'Mortal Kombat' succeeds with power and subtlety

September 08, 1995|By J. D. Considine | J. D. Considine,Sun Pop Music Critic


Original Motion Picture Soundtrack (TVT 6110)

Capturing the sound of a video game in a pop song is easy; just add a few sound effects, and you're there. Capturing the feel of a video game -- the robotic relentlessness of the attackers, the adrenalin-pumping buzz of the action -- is a different level of challenge. Yet somehow, the soundtrack to "Mortal Kombat" manages to generate a sound with all the pulse-racing excitement and play-it-again addictiveness of a good arcade game. It helps, of course, that the mix of techno, industrial and thrash makes this a more physical listening experience than the average soundtrack album, but don't take that to mean that "Mortal Kombat" gets by on brawn alone. For all the brute force evident in something like GZR's "The Invisible" or Napalm Death's "Twist the Knife," there's a surprising amount of drama and subtlety in the nasty cyberfunk of Sister Machine Gun's "Burn" and the Nine Inch Nails-style sizzle of Gravity Kills' "Goodbye." Ascend to the next level.

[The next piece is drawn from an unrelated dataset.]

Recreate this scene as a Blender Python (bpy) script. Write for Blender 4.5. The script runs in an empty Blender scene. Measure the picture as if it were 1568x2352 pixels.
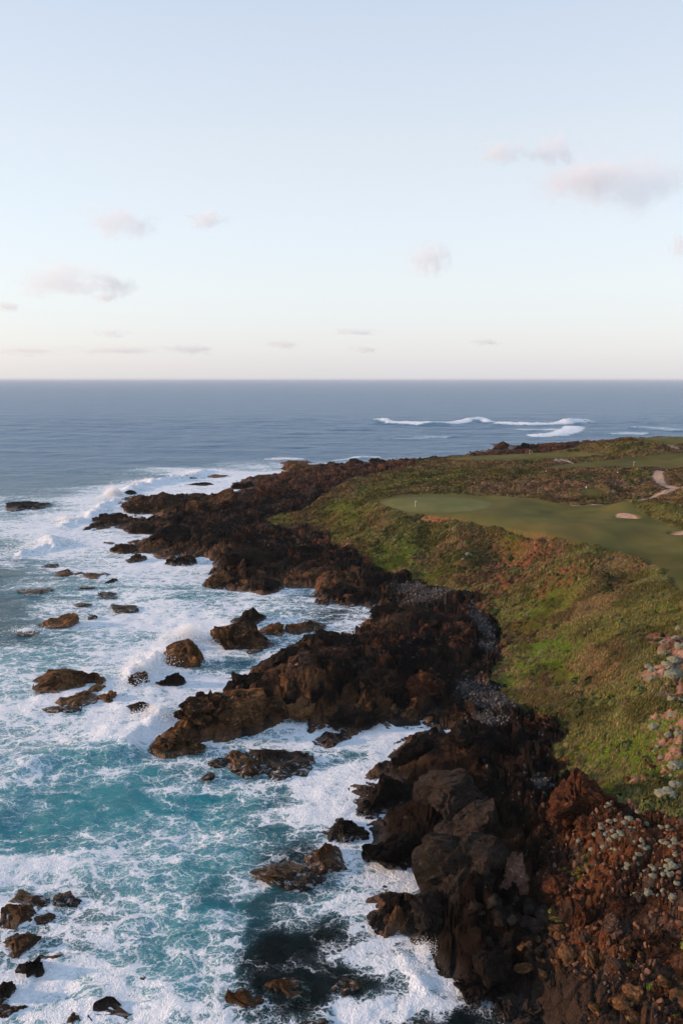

Fourplay (Warner Bros. 45922)

Generally, jazz pop offers too little of either. When it isn't burying its melodic content under too-clever arranging tricks, it trades incisive improvisation for insipid instrumental flourishes; in the end, all that's left is a sort of high-class background music. More often than not, though, Fourplay avoids both faults. Some of the credit for that lies with the fact that the players involved -- keyboardist Bob James, bassist Nathan East, drummer Harvey Mason and guitarist Lee Ritenour -- have experience on both sides of the equation, having between them recorded with everyone from Eric Clapton to Michael Jackson to Steely Dan. Still, the quartet's greatest strength is its recognition that in this genre, melody comes first. Whether it's through the multi-layered funk of "Play Lady Play" or the quiet storm groove of "The Closer I Get to You" (which features vocals by Patti Austin and Peabo Bryson), Fourplay always manages to keep its music easy without ever making it seem cloying.


Regina Belle (Columbia 66813)

At first, it might seem as if Regina Belle has bitten off more than she could possibly chew with "Reachin' Back." Although it's easy to understand why she'd want to pay tribute to the Philly Soul sound of the '70s, trying to remake 10 such classics is bound to be a thankless task. How can anyone improve on perfection? To her credit, Belle does an impressive job with some of these songs, slipping deep into the sultry groove of "Love T.K.O." and filling "You Are Everything" with an almost heartbreaking vulnerability. But her "Could It Be I'm Falling In Love" is embarrassingly overdone, and the cheesy synth-driven arrangements on "You Make Me Feel Brand New" and "I'll Be Around" are an affront to the orchestral glory of the originals. If a hit still works, why remake it?


Heather Nova (Big Cat/Work 67113)

With her soft, expressive voice, sharp, poetic lyrics and sad, evocative melodies, Heather Nova could easily have made a big splash as a folkie. But if she'd only used the soft, traditional side of her musical identity, the songs on "Oyster" wouldn't have been anywhere near as memorable. Nova is a terrific songwriter, not only smart enough to spin such lines as "I'm not touched but I'm aching to be," but gifted enough to back them with melodies that sear the words in the listener's memory. Even better is the way she brings a wide-screen sense of drama to those songs. She's not exactly a powerhouse vocalist -- tellingly, the singer her phrasing most recalls is Leonard Cohen -- but she uses her strengths wisely, investing such passion in these songs that it's hard not to hang on their every word. Add in arrangements that move easily from hushed concentration to symphonic majesty, and Nova's "Oyster" seems full of pearls.